Common sense over emotional outcry

Being on the unpopular side of the fence is never easy, but in the case of the ruckus over the resort development being proposed by Marine Trail Holdings it is a matter of right versus might.

Opponents do not want development anywhere close to the Juan de Fuca Marine Trail fearing it will ruin the wilderness experience and bring too many people to the area. As it is now, only those who can hike in can experience the trail.

My stance is that as a private landowner Ender Ilkay has the legal right to go through the process of applying for a rezoning on the 583 acres he bought legally from Western Forest Products. While many may not like it, that is the law. The bylaws have been made with a lot of time, consideration and input into what is best overall. In the end he may not get approval, but he has the right to try.

The Juan de Fuca Electoral Area Land Use Committee saw this as legitimate and five out of seven members voted to allow the proposal to go to the next step in the process. This may or may not have been in response to the call for a full vote by the entire Capital Regional District Board on land use in the JDFEA. Again, the voting structure is being called into question and some want changes made. This happened once before with the $100 buy-a-vote scheme and the province agreed that system was improper and changed it back to the way it was.  On April 21, Ida Chong, Minister of Community, Sport and Cultural Development denied the request made by the CRD Board to change the voting structure, stating in a letter to Geoff Young, Chair: “The CRD is equipped with tools that provide the Board with alternative approaches to address concerns that the Board may have about its interest in regional land use matter.”

There has been a lot of protesting because of the way the provincial government allowed Western Forest Products to take its land out of TFL 25 and sell it to pay off debt. Again, this was a private landowner. Angry activists and confused locals battled it out in a number of town hall meetings, friends and neighbours disagreed and tempers flared. Those protests and accusations went on for two years and have rolled over onto this rezoning application. The whole issue should be one of legal rights and freedoms under the current regulations.
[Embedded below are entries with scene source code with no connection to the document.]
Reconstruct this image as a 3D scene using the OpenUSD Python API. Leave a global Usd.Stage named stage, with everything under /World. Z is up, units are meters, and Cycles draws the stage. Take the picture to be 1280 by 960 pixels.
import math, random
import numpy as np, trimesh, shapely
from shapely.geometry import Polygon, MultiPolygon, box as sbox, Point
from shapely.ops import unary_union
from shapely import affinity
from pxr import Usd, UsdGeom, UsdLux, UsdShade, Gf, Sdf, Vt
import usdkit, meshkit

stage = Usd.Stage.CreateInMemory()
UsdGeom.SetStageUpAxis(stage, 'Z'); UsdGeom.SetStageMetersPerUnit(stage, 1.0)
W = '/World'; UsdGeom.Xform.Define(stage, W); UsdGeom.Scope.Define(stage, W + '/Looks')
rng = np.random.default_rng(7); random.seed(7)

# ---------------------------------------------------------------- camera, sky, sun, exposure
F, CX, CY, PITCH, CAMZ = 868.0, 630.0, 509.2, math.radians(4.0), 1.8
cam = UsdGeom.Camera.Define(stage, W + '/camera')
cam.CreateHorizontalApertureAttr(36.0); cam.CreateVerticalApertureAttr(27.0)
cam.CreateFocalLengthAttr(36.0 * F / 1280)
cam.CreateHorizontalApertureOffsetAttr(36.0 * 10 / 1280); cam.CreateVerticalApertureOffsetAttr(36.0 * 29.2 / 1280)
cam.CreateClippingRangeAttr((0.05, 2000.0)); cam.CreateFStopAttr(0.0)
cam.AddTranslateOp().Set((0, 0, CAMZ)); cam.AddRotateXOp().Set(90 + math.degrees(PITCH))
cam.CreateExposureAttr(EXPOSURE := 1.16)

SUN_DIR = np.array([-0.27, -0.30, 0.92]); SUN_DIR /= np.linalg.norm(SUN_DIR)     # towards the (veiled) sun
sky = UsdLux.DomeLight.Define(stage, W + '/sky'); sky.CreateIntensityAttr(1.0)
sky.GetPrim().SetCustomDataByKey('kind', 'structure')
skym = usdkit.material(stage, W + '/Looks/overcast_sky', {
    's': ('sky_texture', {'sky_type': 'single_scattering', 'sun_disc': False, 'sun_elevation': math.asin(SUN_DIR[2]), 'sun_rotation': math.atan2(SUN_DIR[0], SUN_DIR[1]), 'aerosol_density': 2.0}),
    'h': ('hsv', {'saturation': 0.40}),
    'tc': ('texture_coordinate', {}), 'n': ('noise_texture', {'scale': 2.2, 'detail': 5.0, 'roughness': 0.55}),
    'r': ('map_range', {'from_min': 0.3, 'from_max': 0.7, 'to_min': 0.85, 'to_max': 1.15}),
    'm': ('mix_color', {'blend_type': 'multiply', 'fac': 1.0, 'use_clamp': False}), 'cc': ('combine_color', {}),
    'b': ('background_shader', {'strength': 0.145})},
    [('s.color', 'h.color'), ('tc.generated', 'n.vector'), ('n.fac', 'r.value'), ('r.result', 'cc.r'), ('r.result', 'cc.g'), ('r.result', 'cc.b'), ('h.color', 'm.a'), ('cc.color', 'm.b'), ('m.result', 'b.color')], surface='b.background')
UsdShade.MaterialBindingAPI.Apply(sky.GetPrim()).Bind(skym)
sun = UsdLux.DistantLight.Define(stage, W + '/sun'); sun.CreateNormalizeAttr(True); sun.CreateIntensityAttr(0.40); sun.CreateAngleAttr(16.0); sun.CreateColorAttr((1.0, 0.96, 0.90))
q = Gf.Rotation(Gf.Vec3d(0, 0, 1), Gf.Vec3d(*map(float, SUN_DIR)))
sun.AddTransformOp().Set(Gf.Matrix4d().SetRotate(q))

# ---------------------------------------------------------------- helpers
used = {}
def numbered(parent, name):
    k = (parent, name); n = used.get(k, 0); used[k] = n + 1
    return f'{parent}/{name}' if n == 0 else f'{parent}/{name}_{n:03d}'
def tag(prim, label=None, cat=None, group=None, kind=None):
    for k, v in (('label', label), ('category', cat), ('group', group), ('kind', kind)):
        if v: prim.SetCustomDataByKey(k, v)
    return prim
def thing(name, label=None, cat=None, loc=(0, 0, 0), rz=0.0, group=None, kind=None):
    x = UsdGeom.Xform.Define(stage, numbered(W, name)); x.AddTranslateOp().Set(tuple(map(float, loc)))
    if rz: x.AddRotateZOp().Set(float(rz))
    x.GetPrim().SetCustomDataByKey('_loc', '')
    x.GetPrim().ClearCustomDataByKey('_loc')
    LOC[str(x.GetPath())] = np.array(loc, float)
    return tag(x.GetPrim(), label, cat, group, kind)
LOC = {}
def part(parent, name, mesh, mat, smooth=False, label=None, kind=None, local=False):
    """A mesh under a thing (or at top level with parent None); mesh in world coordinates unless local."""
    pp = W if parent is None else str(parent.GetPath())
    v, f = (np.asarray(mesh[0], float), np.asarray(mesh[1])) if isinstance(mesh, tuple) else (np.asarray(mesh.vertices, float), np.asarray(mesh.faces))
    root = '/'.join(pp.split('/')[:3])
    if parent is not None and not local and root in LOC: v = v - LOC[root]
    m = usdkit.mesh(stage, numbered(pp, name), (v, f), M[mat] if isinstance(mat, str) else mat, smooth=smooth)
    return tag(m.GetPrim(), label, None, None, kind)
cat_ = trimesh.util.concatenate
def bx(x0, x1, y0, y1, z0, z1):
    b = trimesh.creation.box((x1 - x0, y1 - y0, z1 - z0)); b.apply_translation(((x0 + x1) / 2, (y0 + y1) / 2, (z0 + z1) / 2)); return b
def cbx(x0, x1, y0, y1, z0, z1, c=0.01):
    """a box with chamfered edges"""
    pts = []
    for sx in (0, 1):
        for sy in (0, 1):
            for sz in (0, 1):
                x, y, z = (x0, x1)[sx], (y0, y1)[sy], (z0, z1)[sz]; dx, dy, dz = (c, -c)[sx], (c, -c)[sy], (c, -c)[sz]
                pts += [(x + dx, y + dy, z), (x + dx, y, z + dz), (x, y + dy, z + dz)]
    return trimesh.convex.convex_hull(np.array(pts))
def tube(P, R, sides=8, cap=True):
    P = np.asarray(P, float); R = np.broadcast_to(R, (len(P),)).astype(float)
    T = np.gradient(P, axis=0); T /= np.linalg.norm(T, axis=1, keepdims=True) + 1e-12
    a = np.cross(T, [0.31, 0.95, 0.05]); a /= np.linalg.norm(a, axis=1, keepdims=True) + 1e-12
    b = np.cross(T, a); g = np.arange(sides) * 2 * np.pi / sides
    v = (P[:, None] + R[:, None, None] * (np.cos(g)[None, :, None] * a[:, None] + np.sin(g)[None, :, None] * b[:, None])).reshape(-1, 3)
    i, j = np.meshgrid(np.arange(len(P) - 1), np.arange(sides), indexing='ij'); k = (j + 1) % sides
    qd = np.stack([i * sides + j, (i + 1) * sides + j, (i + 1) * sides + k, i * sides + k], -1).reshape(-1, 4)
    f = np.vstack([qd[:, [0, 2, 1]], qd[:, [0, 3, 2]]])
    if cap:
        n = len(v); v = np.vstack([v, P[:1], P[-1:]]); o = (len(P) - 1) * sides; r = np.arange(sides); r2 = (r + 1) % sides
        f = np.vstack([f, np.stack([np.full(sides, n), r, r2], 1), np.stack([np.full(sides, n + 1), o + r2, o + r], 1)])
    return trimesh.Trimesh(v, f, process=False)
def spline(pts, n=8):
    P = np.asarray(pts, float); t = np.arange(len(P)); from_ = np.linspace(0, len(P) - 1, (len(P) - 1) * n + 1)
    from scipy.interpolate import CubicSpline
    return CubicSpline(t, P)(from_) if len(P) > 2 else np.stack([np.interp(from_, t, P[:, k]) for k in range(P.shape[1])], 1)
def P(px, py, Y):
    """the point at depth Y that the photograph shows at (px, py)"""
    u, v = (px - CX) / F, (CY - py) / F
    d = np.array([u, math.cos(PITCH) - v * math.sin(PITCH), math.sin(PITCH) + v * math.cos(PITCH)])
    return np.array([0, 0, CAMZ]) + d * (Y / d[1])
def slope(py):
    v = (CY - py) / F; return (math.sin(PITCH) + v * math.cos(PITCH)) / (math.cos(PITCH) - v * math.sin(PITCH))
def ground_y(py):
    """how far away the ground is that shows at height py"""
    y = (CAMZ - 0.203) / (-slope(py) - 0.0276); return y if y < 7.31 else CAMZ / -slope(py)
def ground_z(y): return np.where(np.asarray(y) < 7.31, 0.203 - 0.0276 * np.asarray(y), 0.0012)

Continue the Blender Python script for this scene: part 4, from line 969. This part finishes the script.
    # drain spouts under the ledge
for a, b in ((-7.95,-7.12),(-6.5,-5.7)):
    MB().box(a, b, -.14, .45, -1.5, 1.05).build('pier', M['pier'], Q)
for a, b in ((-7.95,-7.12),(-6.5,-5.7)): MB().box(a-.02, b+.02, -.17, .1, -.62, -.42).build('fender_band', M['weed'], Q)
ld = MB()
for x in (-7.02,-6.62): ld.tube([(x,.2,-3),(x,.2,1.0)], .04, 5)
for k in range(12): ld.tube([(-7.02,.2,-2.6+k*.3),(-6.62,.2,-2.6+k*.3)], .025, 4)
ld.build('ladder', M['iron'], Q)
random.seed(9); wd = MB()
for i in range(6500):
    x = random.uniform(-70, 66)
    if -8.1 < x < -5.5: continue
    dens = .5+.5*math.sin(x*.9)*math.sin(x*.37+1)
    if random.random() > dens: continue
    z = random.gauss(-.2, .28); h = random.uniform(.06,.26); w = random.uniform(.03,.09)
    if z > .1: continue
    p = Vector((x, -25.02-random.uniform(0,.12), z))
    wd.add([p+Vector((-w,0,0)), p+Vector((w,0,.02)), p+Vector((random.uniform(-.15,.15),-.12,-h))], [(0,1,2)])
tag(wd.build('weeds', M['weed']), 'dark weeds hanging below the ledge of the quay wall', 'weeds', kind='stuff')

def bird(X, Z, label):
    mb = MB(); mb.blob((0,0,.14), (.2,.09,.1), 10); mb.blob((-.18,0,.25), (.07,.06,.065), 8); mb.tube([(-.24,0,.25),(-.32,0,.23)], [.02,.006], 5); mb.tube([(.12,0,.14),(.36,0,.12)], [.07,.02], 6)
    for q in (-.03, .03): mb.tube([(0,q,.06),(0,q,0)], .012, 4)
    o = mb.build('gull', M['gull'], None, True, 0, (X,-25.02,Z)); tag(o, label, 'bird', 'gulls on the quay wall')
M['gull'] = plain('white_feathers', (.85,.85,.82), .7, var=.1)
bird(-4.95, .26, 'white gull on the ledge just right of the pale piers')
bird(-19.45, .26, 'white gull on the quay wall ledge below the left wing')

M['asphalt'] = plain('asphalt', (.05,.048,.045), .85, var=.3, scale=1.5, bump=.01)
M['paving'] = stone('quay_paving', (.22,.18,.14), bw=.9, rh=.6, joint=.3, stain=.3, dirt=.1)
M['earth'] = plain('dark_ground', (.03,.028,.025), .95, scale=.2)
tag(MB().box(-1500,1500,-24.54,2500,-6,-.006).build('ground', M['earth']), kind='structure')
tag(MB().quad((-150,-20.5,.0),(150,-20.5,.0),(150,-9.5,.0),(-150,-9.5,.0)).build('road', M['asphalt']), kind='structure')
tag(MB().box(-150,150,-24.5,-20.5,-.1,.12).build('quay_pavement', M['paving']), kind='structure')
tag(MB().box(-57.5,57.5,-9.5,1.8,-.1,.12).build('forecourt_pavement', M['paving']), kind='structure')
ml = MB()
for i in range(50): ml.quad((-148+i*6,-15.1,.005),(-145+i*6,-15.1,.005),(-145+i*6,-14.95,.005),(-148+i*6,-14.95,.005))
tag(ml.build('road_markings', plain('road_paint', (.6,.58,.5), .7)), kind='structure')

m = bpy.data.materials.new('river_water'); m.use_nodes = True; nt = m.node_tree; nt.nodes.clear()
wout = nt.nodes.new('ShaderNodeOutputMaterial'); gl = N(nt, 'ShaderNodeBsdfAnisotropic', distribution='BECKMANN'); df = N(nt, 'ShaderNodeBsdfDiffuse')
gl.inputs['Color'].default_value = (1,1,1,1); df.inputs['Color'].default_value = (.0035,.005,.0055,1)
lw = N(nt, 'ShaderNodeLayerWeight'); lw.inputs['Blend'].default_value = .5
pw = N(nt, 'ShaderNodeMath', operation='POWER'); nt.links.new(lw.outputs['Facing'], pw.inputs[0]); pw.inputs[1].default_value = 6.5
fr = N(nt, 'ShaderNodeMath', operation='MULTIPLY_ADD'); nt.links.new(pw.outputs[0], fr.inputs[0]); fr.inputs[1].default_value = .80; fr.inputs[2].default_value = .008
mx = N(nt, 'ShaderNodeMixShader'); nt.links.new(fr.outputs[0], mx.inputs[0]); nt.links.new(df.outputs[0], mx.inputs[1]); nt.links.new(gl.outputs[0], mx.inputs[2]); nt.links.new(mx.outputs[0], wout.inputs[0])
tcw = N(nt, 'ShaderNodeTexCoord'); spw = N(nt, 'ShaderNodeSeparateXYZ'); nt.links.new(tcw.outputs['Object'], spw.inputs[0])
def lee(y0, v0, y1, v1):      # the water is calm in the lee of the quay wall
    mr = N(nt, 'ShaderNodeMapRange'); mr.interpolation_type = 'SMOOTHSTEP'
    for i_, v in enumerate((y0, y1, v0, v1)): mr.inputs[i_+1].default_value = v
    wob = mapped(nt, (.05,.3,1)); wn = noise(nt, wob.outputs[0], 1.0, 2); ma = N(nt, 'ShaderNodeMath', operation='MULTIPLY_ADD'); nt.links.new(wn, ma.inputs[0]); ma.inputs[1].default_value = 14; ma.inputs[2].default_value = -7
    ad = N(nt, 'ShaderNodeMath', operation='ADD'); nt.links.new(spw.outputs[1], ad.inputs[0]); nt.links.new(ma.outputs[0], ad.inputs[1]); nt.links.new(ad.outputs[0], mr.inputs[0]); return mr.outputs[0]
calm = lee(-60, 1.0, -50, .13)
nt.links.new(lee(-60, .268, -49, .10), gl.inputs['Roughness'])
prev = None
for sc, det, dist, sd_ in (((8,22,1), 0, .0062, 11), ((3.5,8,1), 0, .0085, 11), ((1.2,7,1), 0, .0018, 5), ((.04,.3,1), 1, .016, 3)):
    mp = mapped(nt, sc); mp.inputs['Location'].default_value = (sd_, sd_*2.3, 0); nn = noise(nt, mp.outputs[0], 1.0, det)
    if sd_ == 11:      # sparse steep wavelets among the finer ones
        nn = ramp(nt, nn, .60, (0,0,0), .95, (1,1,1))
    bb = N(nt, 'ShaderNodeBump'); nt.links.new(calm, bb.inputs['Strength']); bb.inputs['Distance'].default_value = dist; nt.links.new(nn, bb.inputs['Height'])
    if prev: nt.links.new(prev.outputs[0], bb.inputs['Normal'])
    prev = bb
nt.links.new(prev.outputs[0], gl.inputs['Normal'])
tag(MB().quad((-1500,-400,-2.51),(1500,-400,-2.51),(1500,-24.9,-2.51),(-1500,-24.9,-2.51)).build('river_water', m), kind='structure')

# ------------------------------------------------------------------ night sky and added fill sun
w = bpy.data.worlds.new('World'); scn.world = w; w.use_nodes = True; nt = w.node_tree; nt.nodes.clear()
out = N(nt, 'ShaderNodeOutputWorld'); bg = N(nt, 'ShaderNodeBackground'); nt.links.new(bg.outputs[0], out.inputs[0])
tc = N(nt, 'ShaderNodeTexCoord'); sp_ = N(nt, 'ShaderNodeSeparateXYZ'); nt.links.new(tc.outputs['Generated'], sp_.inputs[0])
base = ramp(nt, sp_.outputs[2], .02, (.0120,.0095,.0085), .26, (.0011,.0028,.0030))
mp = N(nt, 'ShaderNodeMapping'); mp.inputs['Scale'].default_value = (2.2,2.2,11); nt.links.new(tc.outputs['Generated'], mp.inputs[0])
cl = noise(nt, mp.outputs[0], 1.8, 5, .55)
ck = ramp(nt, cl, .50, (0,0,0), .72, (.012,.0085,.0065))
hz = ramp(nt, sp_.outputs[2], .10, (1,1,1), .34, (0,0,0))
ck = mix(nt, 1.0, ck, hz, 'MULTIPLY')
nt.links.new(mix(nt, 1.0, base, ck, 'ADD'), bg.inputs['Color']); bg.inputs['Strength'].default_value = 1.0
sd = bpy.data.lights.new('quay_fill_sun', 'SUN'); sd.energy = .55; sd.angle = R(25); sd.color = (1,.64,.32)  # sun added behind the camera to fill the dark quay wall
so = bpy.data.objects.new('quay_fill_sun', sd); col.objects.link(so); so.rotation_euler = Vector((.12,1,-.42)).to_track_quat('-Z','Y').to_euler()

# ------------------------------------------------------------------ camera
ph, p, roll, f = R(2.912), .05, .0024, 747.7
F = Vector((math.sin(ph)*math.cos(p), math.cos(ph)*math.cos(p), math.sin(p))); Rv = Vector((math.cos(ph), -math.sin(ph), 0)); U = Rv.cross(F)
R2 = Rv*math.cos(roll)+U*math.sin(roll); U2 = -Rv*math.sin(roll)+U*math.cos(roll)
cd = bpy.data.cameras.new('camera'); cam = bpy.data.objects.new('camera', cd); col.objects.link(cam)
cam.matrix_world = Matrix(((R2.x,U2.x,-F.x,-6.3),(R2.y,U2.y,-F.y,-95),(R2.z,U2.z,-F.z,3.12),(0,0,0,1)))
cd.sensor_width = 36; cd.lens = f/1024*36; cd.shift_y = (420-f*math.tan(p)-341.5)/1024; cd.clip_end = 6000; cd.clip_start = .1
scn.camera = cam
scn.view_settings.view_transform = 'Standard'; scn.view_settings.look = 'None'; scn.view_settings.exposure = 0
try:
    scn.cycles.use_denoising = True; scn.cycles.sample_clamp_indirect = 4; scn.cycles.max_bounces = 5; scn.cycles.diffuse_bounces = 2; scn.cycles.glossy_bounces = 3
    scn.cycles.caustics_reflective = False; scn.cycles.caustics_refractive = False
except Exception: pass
No one wants to be told what they can and cannot do on the land they legally own.

The proposed development area is made up of seven parcels of land, some of which lie close to the Juan de Fuca Marine Trail. The trail was built on land with second-growth trees, it is not old-growth forest. It is a beautiful trail and deserves protection. No one is proposing ruining the trail or the public’s enjoyment of it. Of the 583 acres owned by Marine Trail Holdings, 245 will be dedicated parkland. It is also a phased-development over 20 years. Perhaps the CRD could look at how the first phase develops out and have some type of restriction on further building approvals if the first phase doesn’t live up to expectations. We are talking about 263 hectares out of 132,000 hectares in the Rural Resource Lands.

The Official Community Plan for the Rural Resource Lands and the Regional Growth Strategy both support recreational uses, access to the ocean and appropriately-scaled recreational uses. If the scale of the proposed development is too large then some negotiations should be called for. There is a reasonable way to allow all of the issues to be addressed on both sides — if the will is there.

There have been accusations of misinformation on both sides and there is little chance they can or will see eye-to-eye.

In 2010 the CRD spent $18.8 million to acquire land in the Juan de Fuca/Sooke area and they have no more money to buy land at this time.Chances are the environmentalists can’t afford to buy it either.

What is called for is reasonable dialogue with both sides coming to some sort of mutually beneficial agreement. The dialogue should be between the CRD and the proponent only. Both have heard the arguments from all quarters, now it is time to let them do their jobs without being inundated with more of the same rhetoric.

If the future is eco-tourism, let it be available to everyone, not just the physically able. Personally, I would look forward to a day-long hike along the Juan de Fuca Marine Trail or the beach and then a long leisurely evening in front of a fireplace in a warm cabin. How bad can that be?